Suppose we have more than one option to select a set of numbers. like A={a1,a2,a3,..an} and B={b1,b2,b3,..,bn} (number of members in each set is equal to n) each ai or bi is an integer value. We also have a threshold value lets say "TH". If we choose Option A, the new value of set A becomes A={a1+1,a2+1,....an+1} and also same case for B or any other options. Each round we have options, my question is that which option every time we must select to increase the number of rounds until we have a number (ai or bi ..) reaches to the Threshold? (Assume we have a global set which contains sets A,B,.. I mean the numbers are finite) Im trying to find a criteria by which every time I choose a set which help me to increase the number of rounds(because once in a set we have a number which is greater than or equal the threshold, we should stop).

In this case, I would simplify the rules because it really doesn't matter which set we choose to increment. Basically, you are solving for the maximum number of rounds you can go before a set terminates (a member of the set equals the value of T). It would be easier to take the largest member in each set:

 

[math]S_1=\{a_i\}_{i=1}^{n}, \ \ M_1=\text{max} \ S_1[/math]

[math]S_2=\{b_i\}_{i=1}^{n}, \ \ M_2=\text{max} \ S_2[/math]

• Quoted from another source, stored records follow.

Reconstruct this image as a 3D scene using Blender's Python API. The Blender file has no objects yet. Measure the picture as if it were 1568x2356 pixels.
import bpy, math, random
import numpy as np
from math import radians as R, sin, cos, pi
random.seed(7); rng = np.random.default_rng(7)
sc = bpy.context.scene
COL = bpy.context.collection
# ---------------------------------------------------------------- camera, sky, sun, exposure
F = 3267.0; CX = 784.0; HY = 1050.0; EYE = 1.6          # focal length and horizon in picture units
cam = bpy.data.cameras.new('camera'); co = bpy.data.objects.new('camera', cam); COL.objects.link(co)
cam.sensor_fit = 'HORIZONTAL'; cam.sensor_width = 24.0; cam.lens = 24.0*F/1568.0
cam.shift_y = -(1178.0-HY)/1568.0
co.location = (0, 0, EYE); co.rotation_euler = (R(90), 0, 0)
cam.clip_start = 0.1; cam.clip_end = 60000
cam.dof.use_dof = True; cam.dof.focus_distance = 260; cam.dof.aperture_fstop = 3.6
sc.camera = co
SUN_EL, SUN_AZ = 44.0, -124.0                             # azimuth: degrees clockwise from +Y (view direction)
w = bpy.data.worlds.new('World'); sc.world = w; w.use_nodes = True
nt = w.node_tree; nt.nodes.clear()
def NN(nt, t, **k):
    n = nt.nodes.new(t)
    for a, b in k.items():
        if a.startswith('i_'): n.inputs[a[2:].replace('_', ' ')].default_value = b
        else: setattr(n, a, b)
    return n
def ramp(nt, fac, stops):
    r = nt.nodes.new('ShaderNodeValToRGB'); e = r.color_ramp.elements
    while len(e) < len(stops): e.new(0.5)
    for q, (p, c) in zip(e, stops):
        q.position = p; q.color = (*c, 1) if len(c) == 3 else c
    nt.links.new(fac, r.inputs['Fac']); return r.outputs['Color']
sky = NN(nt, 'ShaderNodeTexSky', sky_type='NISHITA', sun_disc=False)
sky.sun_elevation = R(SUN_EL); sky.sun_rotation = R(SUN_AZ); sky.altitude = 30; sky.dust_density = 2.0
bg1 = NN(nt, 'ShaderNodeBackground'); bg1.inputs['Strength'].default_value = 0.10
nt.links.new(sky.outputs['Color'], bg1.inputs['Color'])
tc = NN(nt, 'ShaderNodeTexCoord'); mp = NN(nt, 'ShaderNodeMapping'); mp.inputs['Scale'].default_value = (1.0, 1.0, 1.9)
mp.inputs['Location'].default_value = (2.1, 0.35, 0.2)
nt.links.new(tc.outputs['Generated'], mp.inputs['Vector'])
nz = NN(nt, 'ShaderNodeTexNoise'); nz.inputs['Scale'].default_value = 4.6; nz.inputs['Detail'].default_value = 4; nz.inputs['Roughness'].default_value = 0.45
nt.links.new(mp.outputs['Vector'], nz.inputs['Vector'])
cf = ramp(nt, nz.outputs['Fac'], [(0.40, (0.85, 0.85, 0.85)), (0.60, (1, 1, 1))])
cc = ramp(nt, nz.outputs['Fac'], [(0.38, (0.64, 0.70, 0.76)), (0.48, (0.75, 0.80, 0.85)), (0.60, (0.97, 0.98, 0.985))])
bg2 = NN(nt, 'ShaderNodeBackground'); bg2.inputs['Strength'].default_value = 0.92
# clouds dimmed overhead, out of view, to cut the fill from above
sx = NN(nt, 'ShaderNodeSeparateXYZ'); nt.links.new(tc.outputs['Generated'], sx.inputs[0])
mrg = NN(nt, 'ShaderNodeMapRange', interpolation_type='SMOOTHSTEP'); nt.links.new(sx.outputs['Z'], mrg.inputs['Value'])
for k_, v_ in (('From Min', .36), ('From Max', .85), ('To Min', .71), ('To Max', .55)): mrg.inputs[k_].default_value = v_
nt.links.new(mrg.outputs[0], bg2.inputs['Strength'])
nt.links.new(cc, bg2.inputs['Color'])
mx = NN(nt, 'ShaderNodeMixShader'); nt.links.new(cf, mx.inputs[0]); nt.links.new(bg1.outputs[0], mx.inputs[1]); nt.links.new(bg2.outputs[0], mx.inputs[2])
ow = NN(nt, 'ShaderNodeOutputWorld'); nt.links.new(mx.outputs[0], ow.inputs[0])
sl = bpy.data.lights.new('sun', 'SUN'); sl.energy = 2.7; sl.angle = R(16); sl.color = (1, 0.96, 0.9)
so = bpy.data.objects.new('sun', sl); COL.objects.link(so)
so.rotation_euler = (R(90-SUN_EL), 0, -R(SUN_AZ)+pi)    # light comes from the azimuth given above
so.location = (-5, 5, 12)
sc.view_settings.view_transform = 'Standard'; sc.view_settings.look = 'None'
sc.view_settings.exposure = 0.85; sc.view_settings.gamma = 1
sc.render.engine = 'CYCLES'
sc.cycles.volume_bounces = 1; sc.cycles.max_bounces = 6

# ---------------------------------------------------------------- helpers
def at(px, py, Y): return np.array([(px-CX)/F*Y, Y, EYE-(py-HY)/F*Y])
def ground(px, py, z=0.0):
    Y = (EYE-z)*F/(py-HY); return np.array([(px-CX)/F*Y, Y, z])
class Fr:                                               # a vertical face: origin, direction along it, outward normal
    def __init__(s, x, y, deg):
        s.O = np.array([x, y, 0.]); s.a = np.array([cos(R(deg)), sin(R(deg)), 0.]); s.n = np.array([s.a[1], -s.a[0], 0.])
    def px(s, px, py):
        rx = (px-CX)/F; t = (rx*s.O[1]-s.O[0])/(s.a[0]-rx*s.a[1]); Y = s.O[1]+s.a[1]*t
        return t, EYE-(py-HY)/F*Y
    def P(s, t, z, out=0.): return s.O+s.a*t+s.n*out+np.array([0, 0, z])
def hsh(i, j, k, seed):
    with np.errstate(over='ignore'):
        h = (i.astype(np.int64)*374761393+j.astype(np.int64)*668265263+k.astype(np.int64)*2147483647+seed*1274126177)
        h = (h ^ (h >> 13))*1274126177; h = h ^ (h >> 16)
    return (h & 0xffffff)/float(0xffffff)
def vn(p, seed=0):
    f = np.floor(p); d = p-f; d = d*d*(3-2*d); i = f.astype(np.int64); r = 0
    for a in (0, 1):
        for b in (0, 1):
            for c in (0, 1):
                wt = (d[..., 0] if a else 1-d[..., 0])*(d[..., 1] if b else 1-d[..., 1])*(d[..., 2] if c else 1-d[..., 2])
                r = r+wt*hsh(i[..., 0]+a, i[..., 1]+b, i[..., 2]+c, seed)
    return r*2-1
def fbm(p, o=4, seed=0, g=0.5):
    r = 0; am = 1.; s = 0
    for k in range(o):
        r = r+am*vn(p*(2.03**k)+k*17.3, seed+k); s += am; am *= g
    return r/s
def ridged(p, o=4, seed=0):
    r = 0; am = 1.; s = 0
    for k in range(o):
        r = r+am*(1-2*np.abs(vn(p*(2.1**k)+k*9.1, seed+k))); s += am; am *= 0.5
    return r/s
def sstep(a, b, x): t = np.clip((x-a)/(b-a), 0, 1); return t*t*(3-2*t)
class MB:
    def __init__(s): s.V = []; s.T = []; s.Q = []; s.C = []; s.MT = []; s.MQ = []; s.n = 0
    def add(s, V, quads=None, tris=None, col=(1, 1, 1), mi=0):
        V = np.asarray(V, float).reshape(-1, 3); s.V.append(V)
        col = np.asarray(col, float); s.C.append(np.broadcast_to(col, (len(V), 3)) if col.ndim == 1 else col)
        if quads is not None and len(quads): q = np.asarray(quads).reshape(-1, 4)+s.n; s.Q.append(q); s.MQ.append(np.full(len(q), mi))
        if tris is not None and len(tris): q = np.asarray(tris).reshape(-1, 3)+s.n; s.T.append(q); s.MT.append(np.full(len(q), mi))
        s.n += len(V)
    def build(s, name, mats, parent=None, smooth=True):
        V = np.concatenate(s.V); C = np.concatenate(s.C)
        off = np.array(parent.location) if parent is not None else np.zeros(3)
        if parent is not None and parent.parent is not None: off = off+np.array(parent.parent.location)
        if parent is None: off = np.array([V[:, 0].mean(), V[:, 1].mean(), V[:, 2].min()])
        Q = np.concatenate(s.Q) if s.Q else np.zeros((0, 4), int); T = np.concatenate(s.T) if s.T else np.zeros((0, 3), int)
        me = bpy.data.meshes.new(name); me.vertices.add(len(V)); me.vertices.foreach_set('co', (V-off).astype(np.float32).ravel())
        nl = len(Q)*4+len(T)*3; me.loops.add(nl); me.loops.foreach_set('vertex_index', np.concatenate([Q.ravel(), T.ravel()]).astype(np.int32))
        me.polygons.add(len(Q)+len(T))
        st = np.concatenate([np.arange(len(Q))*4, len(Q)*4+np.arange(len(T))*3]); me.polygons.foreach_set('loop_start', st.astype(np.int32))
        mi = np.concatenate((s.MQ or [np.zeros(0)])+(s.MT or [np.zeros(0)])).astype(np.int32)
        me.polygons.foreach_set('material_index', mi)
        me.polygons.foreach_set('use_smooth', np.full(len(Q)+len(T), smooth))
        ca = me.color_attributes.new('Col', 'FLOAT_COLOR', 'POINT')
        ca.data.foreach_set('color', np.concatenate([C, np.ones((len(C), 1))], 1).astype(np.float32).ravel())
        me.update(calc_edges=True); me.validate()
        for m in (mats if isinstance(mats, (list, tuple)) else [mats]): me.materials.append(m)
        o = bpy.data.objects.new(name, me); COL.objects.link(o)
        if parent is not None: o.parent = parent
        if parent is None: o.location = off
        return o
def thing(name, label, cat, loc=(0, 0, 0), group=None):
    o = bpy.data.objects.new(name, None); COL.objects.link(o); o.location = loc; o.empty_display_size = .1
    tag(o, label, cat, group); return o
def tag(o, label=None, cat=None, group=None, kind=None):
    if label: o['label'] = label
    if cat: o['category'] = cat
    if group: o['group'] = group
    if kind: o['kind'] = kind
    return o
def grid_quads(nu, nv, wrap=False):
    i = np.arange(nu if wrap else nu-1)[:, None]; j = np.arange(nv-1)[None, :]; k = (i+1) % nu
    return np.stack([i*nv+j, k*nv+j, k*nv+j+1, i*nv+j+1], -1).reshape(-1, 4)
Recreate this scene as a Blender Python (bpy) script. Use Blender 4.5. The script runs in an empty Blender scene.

[math]S_3=\{c_i\}_{i=1}^{n}, \ \ M_3=\text{max} \ S_3[/math]

etc...

 

Calculate the number of rounds [math]R_1, \ R_2, \ R_3, \ \text{...}\, , \ [/math] each set can make before terminating:

 

[math]R_1 = T - M_1 - 1[/math]

[math]R_2 = T - M_2 - 1[/math]

[math]R_3 = T - M_3 - 1[/math]

etc...

 

Add up the number of rounds for each set to get the total number of rounds:

 

[math]R_{\, \text{total}} = \sum_{k=1}^{m} R_k[/math]

 

If you want to include the round that terminates the process, just add one:

 

[math]R_{\, \text{total}} = 1 + \sum_{k=1}^{m} R_k[/math]

 

 

Now for the next part of the problem:

 

Also considering that we have a periodic time "t" by which we decrease values of each sets(the set that is not currently in use) by "1".

...

Third Example A={6,4,3,3}, B={5,4,3,3} : considering that we have a periodic time "t" by which we decrease values of each sets by 1 .meaning that each t time, t time, we decrease the values by 1. So If in second example we choose B then we are giving a time to A to have that "6" value becomes to 5.

It sounds like the process waits for time [math]t[/math] to elapse after making a choice each round (increment one set and decrement the others). In that case, the process would not terminate because we can decrement the set we incremented the previous round, and increment the set we just decremented.

 

[math]R_0: \ A=\{6,4,3,3\}, \ B=\{5,4,3,3\}[/math]

[math]R_1: \ A=\{5,3,2,2\}, \ B=\{6,5,4,4\}[/math]

[math]R_2: \ A=\{6,4,3,3\}, \ B=\{5,4,3,3\}[/math]

etc..

Edited May 18, 2012 by Daedalus